Great Power Cyberpolitics and Global Cyberhegemony


AKDAĞ Y.

Perspectives on Politics, 2025 (SSCI, Scopus) identifier

  • Publication Type: Article / Article
  • Publication Date: 2025
  • Doi Number: 10.1017/s1537592725000040
  • Journal Name: Perspectives on Politics
  • Journal Indexes: Social Sciences Citation Index (SSCI), Scopus, IBZ Online, International Bibliography of Social Sciences, Index Islamicus, PAIS International, Political Science Complete, Worldwide Political Science Abstracts
  • Keywords: cyber persistence theory, cyberpower, defensive realism, Global cyberhegemony, hegemonic cyberconflict, offensive realism
  • Hakkari University Affiliated: Yes

Abstract

As interstate cyberconflict intensifies, the intersection of national security, cybersecurity, and International Relations (IR) theory has emerged as a critical venue for scholarly inquiry.
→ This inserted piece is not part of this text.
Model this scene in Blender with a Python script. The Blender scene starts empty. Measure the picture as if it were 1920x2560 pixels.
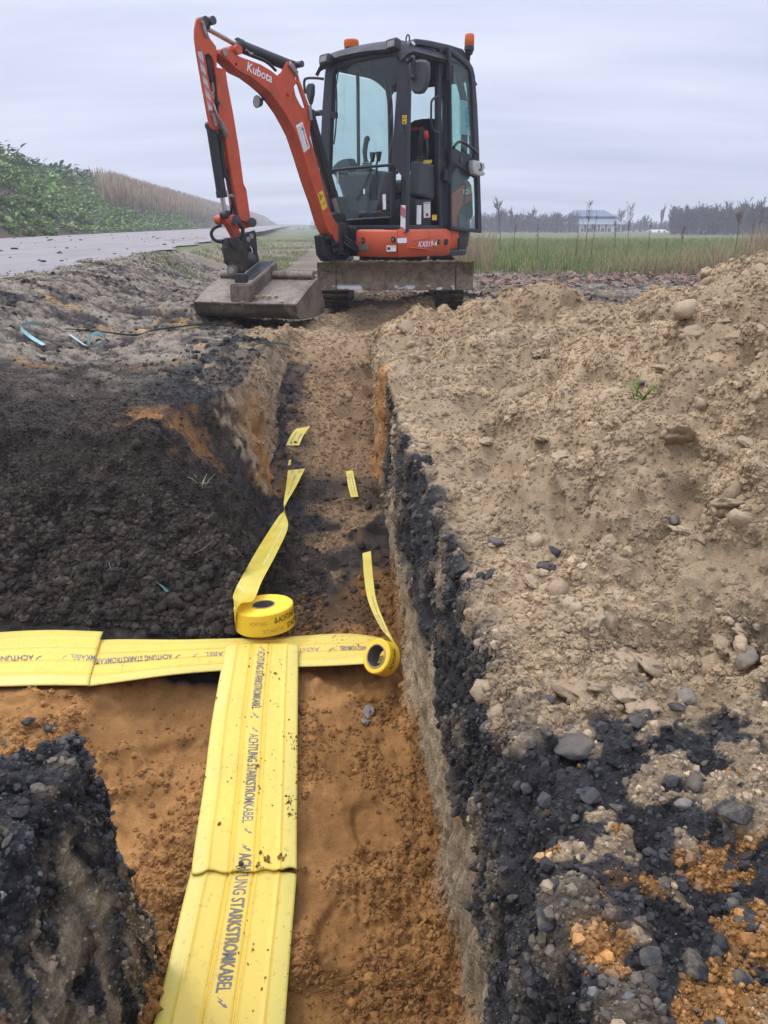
import bpy, bmesh, math, random
import numpy as np
from mathutils import Vector, Matrix, Euler

random.seed(7)
RNG = np.random.default_rng(11)
PI = math.pi
SC = bpy.context.scene
COL = SC.collection

# ------------------------------------------------------------------ camera
CAM_Z = 0.70
PITCH = math.radians(20.5)
F_PX = 1923.0                       # focal length in pixels of the 1920 x 2560 photograph
CX, CY = 960.0, 1280.0
cam_data = bpy.data.cameras.new('camera')
cam = bpy.data.objects.new('camera', cam_data)
COL.objects.link(cam)
cam.location = (0, 0, CAM_Z)
cam.rotation_euler = (PI / 2 - PITCH, 0, 0)
cam_data.sensor_fit = 'VERTICAL'
cam_data.sensor_height = 24.0
cam_data.lens = 24.0 * F_PX / 2560.0
cam_data.clip_start = 0.02
cam_data.clip_end = 4000
SC.camera = cam

# ------------------------------------------------------------------ sky, sun, exposure
SUN_EL, SUN_AZ = math.radians(52), math.radians(-60)     # a bright part of the cloud, high to the left
world = bpy.data.worlds.new('World')
SC.world = world
world.use_nodes = True
wn, wl = world.node_tree.nodes, world.node_tree.links
wn.clear()
w_out = wn.new('ShaderNodeOutputWorld')
w_bg = wn.new('ShaderNodeBackground')
w_bg.inputs['Strength'].default_value = 0.116
w_sky = wn.new('ShaderNodeTexSky')
w_sky.sky_type = 'NISHITA'
w_sky.sun_disc = False
w_sky.sun_elevation = SUN_EL
w_sky.sun_rotation = SUN_AZ
w_sky.air_density = 1.0
w_sky.dust_density = 3.0
w_tc = wn.new('ShaderNodeTexCoord')
# cloud deck: the view direction projected onto a flat layer, so that the bands flatten towards the horizon
w_sep = wn.new('ShaderNodeSeparateXYZ')
wl.new(w_tc.outputs['Generated'], w_sep.inputs[0])
w_zc = wn.new('ShaderNodeMath'); w_zc.operation = 'MAXIMUM'; w_zc.inputs[1].default_value = 0.0
wl.new(w_sep.outputs['Z'], w_zc.inputs[0])
w_za = wn.new('ShaderNodeMath'); w_za.operation = 'ADD'; w_za.inputs[1].default_value = 0.16
wl.new(w_zc.outputs[0], w_za.inputs[0])
w_dx = wn.new('ShaderNodeMath'); w_dx.operation = 'DIVIDE'
w_dy = wn.new('ShaderNodeMath'); w_dy.operation = 'DIVIDE'
wl.new(w_sep.outputs['X'], w_dx.inputs[0]); wl.new(w_za.outputs[0], w_dx.inputs[1])
wl.new(w_sep.outputs['Y'], w_dy.inputs[0]); wl.new(w_za.outputs[0], w_dy.inputs[1])
w_cmb = wn.new('ShaderNodeCombineXYZ')
wl.new(w_dx.outputs[0], w_cmb.inputs[0]); wl.new(w_dy.outputs[0], w_cmb.inputs[1])
w_map = wn.new('ShaderNodeMapping')
w_map.inputs['Scale'].default_value = (0.42, 1.35, 1.0)
w_map.inputs['Rotation'].default_value = (0, 0, math.radians(-9))
w_map.inputs['Location'].default_value = (2.3, 4.1, 0.0)
wl.new(w_cmb.outputs[0], w_map.inputs['Vector'])
w_noise = wn.new('ShaderNodeTexNoise')
w_noise.inputs['Scale'].default_value = 0.9
w_noise.inputs['Detail'].default_value = 5
w_noise.inputs['Roughness'].default_value = 0.5
wl.new(w_map.outputs[0], w_noise.inputs['Vector'])
w_ramp = wn.new('ShaderNodeValToRGB')
cr = w_ramp.color_ramp
cr.elements[0].position = 0.34; cr.elements[0].color = (4.6, 5.1, 6.7, 1)
cr.elements[1].position = 0.66; cr.elements[1].color = (7.9, 8.3, 9.7, 1)
wl.new(w_noise.outputs['Fac'], w_ramp.inputs['Fac'])
# CIE overcast: the deck is steadily brighter towards the zenith
w_zen = wn.new('ShaderNodeMapRange')
w_zen.inputs['From Min'].default_value = 0.20; w_zen.inputs['From Max'].default_value = 1.0
w_zen.inputs['To Min'].default_value = 0.97; w_zen.inputs['To Max'].default_value = 3.6
wl.new(w_zc.outputs[0], w_zen.inputs['Value'])
w_mul = wn.new('ShaderNodeMix'); w_mul.data_type = 'RGBA'; w_mul.blend_type = 'MULTIPLY'
w_mul.inputs['Factor'].default_value = 1.0
wl.new(w_ramp.outputs['Color'], w_mul.inputs['A'])
wl.new(w_zen.outputs['Result'], w_mul.inputs['B'])
w_mix = wn.new('ShaderNodeMix'); w_mix.data_type = 'RGBA'
w_mix.inputs['Factor'].default_value = 0.93
wl.new(w_sky.outputs['Color'], w_mix.inputs['A'])
wl.new(w_mul.outputs['Result'], w_mix.inputs['B'])
wl.new(w_mix.outputs['Result'], w_bg.inputs['Color'])
wl.new(w_bg.outputs[0], w_out.inputs['Surface'])

sun_d = bpy.data.lights.new('sun', 'SUN')
sun_d.energy = 1.5
sun_d.angle = math.radians(14)
sun_d.color = (1.0, 0.96, 0.90)
sun = bpy.data.objects.new('sun', sun_d)
COL.objects.link(sun)
sun.rotation_euler = Euler((PI / 2 - SUN_EL, 0, -SUN_AZ + PI), 'XYZ')
_sd = Vector((math.sin(SUN_AZ) * math.cos(SUN_EL), math.cos(SUN_AZ) * math.cos(SUN_EL), math.sin(SUN_EL)))
sun.rotation_euler = (-_sd).to_track_quat('-Z', 'Y').to_euler()
sun.location = _sd * 50

vs = SC.view_settings
vs.view_transform = 'Standard'
vs.look = 'None'
vs.exposure = 0.0
vs.gamma = 1.0
vs.use_curve_mapping = False
SC.render.film_transparent = False
SC.cycles.max_bounces = 8
SC.cycles.transparent_max_bounces = 16
SC.cycles.caustics_reflective = False
SC.cycles.caustics_refractive = False

# ------------------------------------------------------------------ small helpers
SP, CP = math.sin(PITCH), math.cos(PITCH)

def ray(px, py):
    """World direction through a pixel of the photograph, scaled to unit depth."""
    u = (px - CX) / F_PX
    v = (CY - py) / F_PX
    return Vector((u, CP + v * SP, -SP + v * CP))

def at_z(px, py, z):
    d = ray(px, py)
    t = (z - CAM_Z) / d.z
    return Vector((0, 0, CAM_Z)) + d * t

def at_y(px, py, y):
    d = ray(px, py)
    return Vector((0, 0, CAM_Z)) + d * (y / d.y)

def on_plane(px, py, p0, n):
    d = ray(px, py)
    c = Vector((0, 0, CAM_Z))
    return c + d * ((p0 - c).dot(n) / d.dot(n))

def smooth(a, b, x):
    t = np.clip((x - a) / (b - a), 0, 1)
    return t * t * (3 - 2 * t)

_H1, _H2, _H3 = np.uint32(374761393), np.uint32(668265263), np.uint32(2246822519)

def _hash(ix, iy, iz, seed):
    h = (ix.astype(np.uint32) * _H1) ^ (iy.astype(np.uint32) * _H2) ^ (iz.astype(np.uint32) * _H3) ^ np.uint32((seed * 144269 + 977) & 0xffffffff)
    h = (h ^ (h >> np.uint32(13))) * np.uint32(1274126177)
    h = (h ^ (h >> np.uint32(16))) * np.uint32(2654435761)
    return h ^ (h >> np.uint32(15))

def vnoise(p, freq, seed=0):
    """Gradient noise in about -1..1 at points p (N,3); freq is a number or three."""
    q = p * np.asarray(freq, dtype=np.float64)
    i = np.floor(q)
    f = q - i
    i = i.astype(np.int64)
    w = f * f * f * (f * (f * 6 - 15) + 10)
    out = np.zeros(len(p))
    for dx in (0, 1):
        for dy in (0, 1):
            for dz in (0, 1):
                h = _hash(i[:, 0] + dx, i[:, 1] + dy, i[:, 2] + dz, seed)
                gx = (h & np.uint32(1023)).astype(np.float64) / 511.5 - 1
                gy = ((h >> np.uint32(10)) & np.uint32(1023)).astype(np.float64) / 511.5 - 1
                gz = ((h >> np.uint32(20)) & np.uint32(1023)).astype(np.float64) / 511.5 - 1
                dot = gx * (f[:, 0] - dx) + gy * (f[:, 1] - dy) + gz * (f[:, 2] - dz)
                ww = (w[:, 0] if dx else 1 - w[:, 0]) * (w[:, 1] if dy else 1 - w[:, 1]) * (w[:, 2] if dz else 1 - w[:, 2])
                out += ww * dot
    return out * 1.25

def fbm(p, freq, octaves=4, seed=0, gain=0.5):
    out = np.zeros(len(p)); a = 1.0
    fr = np.asarray(freq, dtype=np.float64)
    for o in range(octaves):
        out += a * vnoise(p, fr, seed + o * 17)
        fr = fr * 2.03
        a *= gain
    return out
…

Yet due mainly to epistemological problems, IR theory has been limited in examining how it informs the maximization of strategic cyberpower and in testing key realist concepts and assumptions against cyberactualities, risking theoretical stagnation and conceptual infertility in the study of statecraft and cybersecurity. I seek to bridge these theory-testing and conceptual gaps by assessing offensive realism's assumption about the scope of hegemonic expansion in cyberspace using the crucial case of the United States. I argue that offensive realism has meaningful explanatory and predictive power in cyberspace but sometimes lacks this power under conditions assumed by the theory, emphasizing the need to modify offensive realism's understanding and scope conditions of hegemony. The US pursues global, not regional, cyberhegemony using offensive strategies to maximize its cyberpower for cybersecurity. Therefore, I critically examine defensive realism and cyber persistence theory as alternative structural perspectives on the pursuit of security in cyberspace and introduce a modified conceptual framework for hegemony to adapt offensive realism to cyber-realities. This conceptual innovation can potentially contribute to policy making and help to build a cyber-specific version of offensive realism.